At first I was pretty surprised not to hear from you after our last conversation [in June]. Then it just fortified my hurt feelings and gave me continued reason to no longer communicate with you...
I asked for the money to pay for the final leg of my flight last summer because I wanted to see you, see where you live, and have a relationship with you. I can't even fully explain in a way you'll understand how sad it makes me that we have no relationship and I'm not a part of your family. It would have been good for me to come when your wife was away because the entire situation is a lot for me to process and take in, and taking it in pieces would have also been more comfortable for me. [and the airfare to Nashville was already purchased.]
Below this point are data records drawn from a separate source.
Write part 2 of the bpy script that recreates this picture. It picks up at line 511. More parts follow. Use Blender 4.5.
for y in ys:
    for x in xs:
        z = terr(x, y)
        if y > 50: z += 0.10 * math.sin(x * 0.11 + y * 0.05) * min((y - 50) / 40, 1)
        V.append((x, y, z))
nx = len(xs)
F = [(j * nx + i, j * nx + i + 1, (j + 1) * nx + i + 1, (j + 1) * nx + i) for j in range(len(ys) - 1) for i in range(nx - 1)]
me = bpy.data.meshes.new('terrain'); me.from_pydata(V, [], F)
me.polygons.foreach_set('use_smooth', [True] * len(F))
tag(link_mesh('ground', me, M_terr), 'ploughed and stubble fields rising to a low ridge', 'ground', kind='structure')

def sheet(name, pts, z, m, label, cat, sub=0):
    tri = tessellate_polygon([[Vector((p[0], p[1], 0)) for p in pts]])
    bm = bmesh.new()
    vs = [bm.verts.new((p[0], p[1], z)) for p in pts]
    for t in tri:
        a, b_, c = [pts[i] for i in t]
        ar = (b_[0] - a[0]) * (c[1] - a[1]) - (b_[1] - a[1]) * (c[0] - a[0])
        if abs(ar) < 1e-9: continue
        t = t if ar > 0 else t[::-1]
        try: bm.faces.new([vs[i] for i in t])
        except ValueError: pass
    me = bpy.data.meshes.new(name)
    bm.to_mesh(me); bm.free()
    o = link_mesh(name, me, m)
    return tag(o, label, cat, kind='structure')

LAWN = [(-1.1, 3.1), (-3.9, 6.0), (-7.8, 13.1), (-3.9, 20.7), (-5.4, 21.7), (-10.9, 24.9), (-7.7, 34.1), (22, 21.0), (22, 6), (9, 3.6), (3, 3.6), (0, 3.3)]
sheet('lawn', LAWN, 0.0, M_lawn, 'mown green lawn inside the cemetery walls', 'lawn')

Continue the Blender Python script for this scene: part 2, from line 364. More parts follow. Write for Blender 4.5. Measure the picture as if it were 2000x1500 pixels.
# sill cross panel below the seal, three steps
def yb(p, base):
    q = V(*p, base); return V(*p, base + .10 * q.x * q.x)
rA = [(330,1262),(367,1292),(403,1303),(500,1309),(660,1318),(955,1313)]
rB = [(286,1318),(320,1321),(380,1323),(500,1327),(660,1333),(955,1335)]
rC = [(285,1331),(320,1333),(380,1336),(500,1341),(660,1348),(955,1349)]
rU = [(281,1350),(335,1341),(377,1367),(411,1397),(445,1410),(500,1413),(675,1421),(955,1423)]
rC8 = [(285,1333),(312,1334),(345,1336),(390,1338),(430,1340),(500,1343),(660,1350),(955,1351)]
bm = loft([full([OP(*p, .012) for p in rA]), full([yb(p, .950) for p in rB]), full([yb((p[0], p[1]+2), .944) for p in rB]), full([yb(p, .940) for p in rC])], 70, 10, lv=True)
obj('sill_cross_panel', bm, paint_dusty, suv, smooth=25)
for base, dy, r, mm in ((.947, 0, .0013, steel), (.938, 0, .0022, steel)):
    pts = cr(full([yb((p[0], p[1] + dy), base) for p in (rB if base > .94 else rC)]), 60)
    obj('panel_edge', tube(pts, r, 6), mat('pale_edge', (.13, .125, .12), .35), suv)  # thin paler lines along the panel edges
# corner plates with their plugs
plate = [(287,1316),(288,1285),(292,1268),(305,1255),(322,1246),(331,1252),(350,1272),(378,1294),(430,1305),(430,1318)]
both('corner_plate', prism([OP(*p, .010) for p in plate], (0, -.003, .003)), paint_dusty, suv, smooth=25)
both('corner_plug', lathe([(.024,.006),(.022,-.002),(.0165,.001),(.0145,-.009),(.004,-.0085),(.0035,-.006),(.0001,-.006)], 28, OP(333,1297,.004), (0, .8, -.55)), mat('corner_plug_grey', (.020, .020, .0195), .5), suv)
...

But rather than encourage whatever effort I make, you told me that you were "done coming to Portland," you had "no reason to come to Portland anymore," and asked if I "expected you to take care of me financially as an adult/in my thirties."
This is incredibly offensive to me on so many levels. I have worked very hard to support and take care of myself and I still do. It's very sad and heartbreaking that visiting your oldest daughter in and of itself isn't reason alone to ever want to come to Portland again. I feel that I've made many efforts to try and be a part of your family, but this final conversation just left me tired and disheartened. Thank you for the Christmas gesture, but I'll respectfully decline your money. Merry Christmas.  
                                                                                                                                                Holly

p.s. I cried on my birthday after getting an eCard from you. Its too painful to want to have a relationship with someone and not be allowed to. I can't help but feel that I wasn't good enough to be loved by you. I know that's the hurt child in me but when you hurt me now, as an adult, it just reinforces this deep-seeded believe I have created. All I can do is continue to work on trying to love myself, and accept myself, and try to believe that I have value and deserve to be loved. Maybe one day I will still be able to have a loving family of my own.


And so it was written. And my face is now dry, and tomorrow is a new (rainy) day and life goes on. All we have is hope for the future and lessons of the past to guide tomorrow's choices.
Wearily she smiled and closed her computer after narrating the end of today's story in the 3rd person.